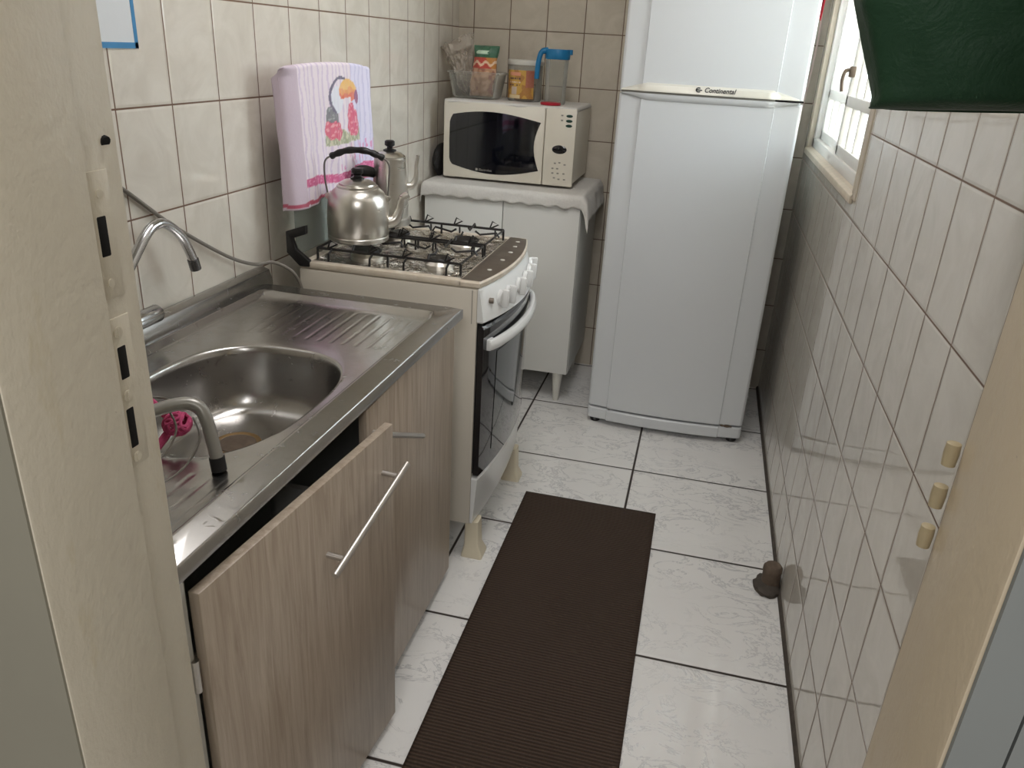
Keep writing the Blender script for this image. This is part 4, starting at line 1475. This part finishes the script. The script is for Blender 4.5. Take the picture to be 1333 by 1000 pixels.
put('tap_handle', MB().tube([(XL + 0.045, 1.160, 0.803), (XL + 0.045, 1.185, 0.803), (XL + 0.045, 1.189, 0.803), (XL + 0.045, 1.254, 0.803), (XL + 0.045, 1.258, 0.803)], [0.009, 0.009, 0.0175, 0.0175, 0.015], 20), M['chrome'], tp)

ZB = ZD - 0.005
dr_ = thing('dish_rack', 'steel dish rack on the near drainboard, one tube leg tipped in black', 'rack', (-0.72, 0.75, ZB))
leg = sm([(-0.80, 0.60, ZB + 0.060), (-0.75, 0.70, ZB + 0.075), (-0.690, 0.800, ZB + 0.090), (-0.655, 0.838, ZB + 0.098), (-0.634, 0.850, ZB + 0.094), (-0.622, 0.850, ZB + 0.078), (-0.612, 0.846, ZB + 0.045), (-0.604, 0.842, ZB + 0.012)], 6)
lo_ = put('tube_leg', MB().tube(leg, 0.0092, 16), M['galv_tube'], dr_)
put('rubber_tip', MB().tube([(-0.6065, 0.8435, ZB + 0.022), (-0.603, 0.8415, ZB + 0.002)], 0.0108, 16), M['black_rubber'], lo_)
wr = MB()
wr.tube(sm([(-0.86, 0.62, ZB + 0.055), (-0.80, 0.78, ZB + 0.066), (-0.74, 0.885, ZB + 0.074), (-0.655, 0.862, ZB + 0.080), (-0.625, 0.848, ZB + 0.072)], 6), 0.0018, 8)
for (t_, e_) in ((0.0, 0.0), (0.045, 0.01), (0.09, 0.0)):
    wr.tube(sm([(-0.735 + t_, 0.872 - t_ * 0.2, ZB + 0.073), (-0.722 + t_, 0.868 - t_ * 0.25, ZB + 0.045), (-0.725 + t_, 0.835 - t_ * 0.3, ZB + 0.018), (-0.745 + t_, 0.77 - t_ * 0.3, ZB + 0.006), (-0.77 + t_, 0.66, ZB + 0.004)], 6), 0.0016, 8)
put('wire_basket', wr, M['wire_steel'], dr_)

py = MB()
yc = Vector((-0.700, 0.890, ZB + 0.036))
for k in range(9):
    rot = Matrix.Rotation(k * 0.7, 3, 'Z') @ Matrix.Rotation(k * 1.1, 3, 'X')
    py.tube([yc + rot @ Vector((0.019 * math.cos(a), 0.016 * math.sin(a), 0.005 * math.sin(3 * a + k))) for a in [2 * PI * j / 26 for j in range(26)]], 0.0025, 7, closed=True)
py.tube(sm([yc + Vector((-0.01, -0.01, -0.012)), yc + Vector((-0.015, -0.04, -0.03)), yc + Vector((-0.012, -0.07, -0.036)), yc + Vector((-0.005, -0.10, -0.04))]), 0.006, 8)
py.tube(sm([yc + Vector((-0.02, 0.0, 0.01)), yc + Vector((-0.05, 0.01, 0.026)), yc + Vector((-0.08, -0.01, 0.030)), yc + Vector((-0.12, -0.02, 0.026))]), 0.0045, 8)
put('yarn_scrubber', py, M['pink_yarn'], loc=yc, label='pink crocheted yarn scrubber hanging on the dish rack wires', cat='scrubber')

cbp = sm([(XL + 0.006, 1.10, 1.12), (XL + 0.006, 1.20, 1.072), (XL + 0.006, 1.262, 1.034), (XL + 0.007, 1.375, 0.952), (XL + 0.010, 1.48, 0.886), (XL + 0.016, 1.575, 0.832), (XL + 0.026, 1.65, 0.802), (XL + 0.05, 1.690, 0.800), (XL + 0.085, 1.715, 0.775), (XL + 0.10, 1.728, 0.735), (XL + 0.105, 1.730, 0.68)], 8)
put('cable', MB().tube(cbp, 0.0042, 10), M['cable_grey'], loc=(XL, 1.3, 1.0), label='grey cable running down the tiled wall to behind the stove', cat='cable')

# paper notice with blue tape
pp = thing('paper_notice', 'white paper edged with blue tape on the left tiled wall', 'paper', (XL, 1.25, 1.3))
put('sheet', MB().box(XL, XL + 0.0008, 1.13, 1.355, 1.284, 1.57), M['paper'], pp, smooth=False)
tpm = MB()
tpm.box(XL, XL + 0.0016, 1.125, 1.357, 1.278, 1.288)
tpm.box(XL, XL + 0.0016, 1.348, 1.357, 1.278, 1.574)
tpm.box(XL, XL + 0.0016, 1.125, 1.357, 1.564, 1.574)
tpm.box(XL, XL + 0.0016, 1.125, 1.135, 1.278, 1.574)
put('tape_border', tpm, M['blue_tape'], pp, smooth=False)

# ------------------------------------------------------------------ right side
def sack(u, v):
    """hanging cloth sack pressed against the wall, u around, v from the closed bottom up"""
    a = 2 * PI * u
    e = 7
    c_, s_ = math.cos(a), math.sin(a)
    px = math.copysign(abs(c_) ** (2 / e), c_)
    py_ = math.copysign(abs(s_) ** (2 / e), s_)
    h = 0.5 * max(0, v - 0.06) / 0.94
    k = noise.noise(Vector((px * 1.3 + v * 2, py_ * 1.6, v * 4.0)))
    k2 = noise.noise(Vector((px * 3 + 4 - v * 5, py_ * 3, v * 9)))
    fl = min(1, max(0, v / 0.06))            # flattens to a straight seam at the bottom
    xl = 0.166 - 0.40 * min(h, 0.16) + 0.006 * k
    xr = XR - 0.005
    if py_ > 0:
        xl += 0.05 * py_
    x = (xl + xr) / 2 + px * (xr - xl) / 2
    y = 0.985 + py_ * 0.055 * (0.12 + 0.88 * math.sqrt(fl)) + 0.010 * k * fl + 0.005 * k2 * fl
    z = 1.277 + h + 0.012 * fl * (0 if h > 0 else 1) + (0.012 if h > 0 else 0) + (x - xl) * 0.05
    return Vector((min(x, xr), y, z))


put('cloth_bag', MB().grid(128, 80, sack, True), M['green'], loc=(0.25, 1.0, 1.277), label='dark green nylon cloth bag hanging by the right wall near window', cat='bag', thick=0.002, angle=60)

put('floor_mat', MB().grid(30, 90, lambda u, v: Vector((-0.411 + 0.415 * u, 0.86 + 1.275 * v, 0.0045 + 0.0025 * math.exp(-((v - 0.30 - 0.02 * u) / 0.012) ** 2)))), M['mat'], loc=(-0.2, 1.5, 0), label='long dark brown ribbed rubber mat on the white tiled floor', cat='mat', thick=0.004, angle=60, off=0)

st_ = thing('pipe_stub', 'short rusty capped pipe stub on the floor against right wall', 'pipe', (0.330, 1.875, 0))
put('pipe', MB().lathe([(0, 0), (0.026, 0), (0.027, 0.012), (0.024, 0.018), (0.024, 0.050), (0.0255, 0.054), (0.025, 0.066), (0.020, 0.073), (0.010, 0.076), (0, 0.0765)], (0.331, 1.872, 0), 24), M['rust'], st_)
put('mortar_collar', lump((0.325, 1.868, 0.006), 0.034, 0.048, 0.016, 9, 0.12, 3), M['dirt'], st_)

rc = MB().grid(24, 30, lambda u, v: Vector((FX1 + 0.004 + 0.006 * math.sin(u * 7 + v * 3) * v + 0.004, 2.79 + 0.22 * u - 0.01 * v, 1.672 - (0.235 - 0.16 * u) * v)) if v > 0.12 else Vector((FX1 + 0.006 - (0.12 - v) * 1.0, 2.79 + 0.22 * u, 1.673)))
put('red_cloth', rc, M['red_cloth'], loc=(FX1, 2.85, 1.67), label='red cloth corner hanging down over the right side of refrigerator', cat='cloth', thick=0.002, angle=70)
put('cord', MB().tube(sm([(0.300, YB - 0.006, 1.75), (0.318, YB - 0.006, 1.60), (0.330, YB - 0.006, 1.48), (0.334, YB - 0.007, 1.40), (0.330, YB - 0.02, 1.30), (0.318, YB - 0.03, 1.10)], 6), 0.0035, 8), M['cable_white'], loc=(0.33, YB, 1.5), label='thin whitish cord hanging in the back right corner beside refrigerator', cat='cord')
☆ ☆ ☆ ☆ ☆
* **Task brief**:
Restate each line from the start of the listing through the line bearing "put('tap_handle', MB().tube([(XL +" word for word. Drop the pictures.

* **Response**:
Keep writing the Blender script for this image. This is part 4, starting at line 1475. This part finishes the script. The script is for Blender 4.5. Take the picture to be 1333 by 1000 pixels.
put('tap_handle', MB().tube([(XL + 0.045, 1.160, 0.803), (XL + 0.045, 1.185, 0.803), (XL + 0.045, 1.189, 0.803), (XL + 0.045, 1.254, 0.803), (XL + 0.045, 1.258, 0.803)], [0.009, 0.009, 0.0175, 0.0175, 0.015], 20), M['chrome'], tp)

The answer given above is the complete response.